Comme le «scooter» du présumé tueur de Toulouse, l’affaire Mohamed Merah n’a pas été enterrée, bien au contraire. Après la poursuite en justice annoncée par la famille de Mohamed Merah contre le RAID (groupe d’élite de la police française), l’intention d’opter au même recours exprimée par le père d’une des victimes,
les juges d’instruction en charge de l’enquête ont, selon des médias français, demandé la déclassification de toutes les notes des services de renseignements français relatives à ce dossier.
L’affaire éclatée avant la récente élection présidentielle française refait surface après la défaite électorale de Nicolas Sarkozy. Les juges cherchent à faire la lumière sur d’éventuelles failles des services de renseignements français et aussi récupérer l’intégralité des conversations entre Mohamed Merah et les négociateurs de la police avant l’assaut du RAID, le 22 avril, au terme duquel Mohamed Merah a trouvé la mort.

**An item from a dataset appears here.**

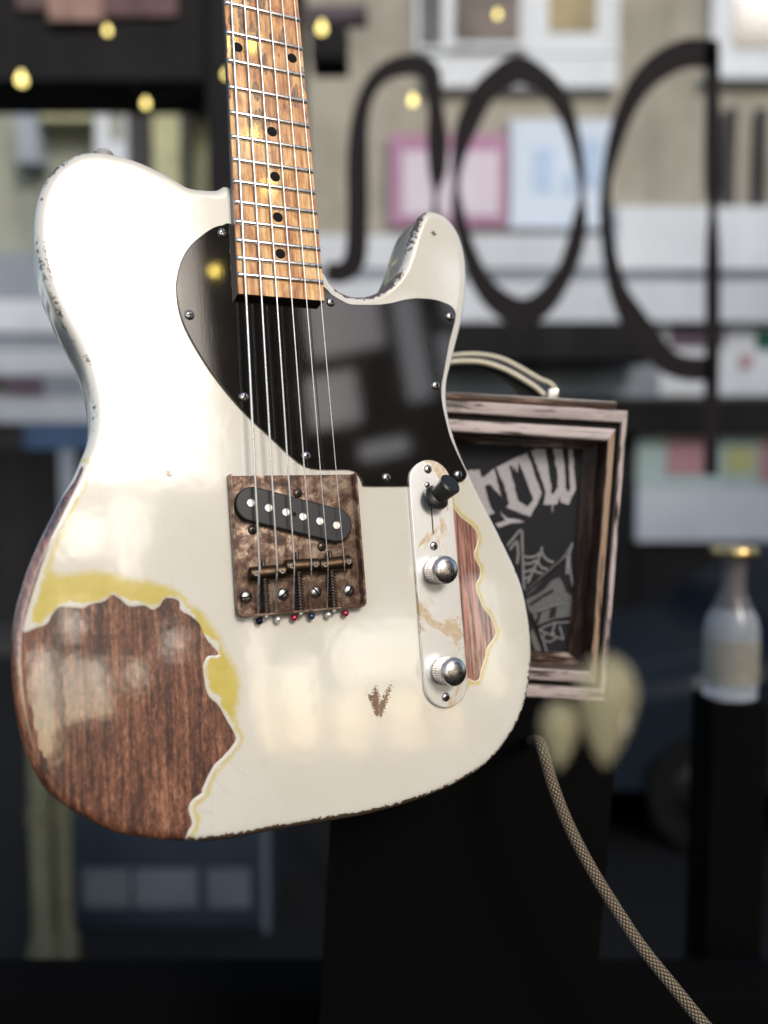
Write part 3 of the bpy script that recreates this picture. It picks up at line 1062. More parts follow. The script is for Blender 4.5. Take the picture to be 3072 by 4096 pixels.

A ces ingrédients, viennent s’ajouter d’autres. Celui, par exemple, des propos tenus par le nouveau ministre français de l’Intérieur, Manuel Valls, dans un entretien paru au journal Le Parisien, indiquant avoir demandé un rapport sur «ce qui a dysfonctionné dans cette affaire».
«Dès lors qu’un homme, peut-être seul, a pu commettre de tels crimes, nous sommes face à un échec : l’État n’a pas su ou pas pu protéger des Français», a-t-il ajouté. «Il s’agit d’en comprendre les raisons, ajoute le ministre. J’ai chargé la Direction générale de la police nationale (DGPN) et la Direction centrale du renseignement intérieur (DCRI) de me fournir une étude très complète sur ce qui a dysfonctionné dans cette affaire».
«Il y aura nécessairement une réforme des services de police au sein de la préfecture de Paris», a conclu le ministre. On est loin de l’aspect catégorique exprimé par Nicolas Sarkozy, alors président de la République française.
Ajouté à tout ça, un livre intitulé Affaire Merah, présenté comme étant une enquête et qui paraîtra le 14 juin. Les auteurs, deux journalistes de l’hebdomadaire L’Express, reviennent avec beaucoup de détails sur l’affaire. Ils mettent notamment en cause les services de renseignements français.
Plainte déposée par le père d’une des victimes
Pour L’Express, qui a publié des extraits du livre, «Mohamed Merah aurait pu, Mohamed Merah aurait dû, être arrêté avant les meurtres».
«C’est l’organisation policière qui est en cause dans le suivi raté du cas Merah, tout comme elle l’est pour l’interminable assaut de la rue Sergent-Vigné», ajoute l’hebdomadaire dans un commentaire accompagnant la publication des extraits du livre.
D’autre part, l’avocate algérienne de la famille Merah, Me Zahia Mokhtari, qui a fait le choix de placer le débat sur le rôle des services de renseignements français dans cette affaire, est convaincue que «Merah a été manipulé et utilisé dans ces opérations par les services français et a ensuite été liquidé pour que la vérité ne voie pas le jour».
L’avocate a indiqué qu’elle remettrait à la justice française «une première liste de trois noms, ceux d’un responsable des services français et de deux autres personnes de nationalités différentes qui ‘travaillaient’ avec Mohamed Merah, pour qu’elles soient entendues dans cette affaire». Selon Me Zahia Mokhtari, qui se déplacerait en France pour le dépôt de plainte, Mohamed Merah avait «demandé à parler avec la presse mais cela lui avait été refusé». Mais plus de 40 jours après la mort de Mohamed Merah, Me Mokhtari n’a toujours pas porté plainte en France.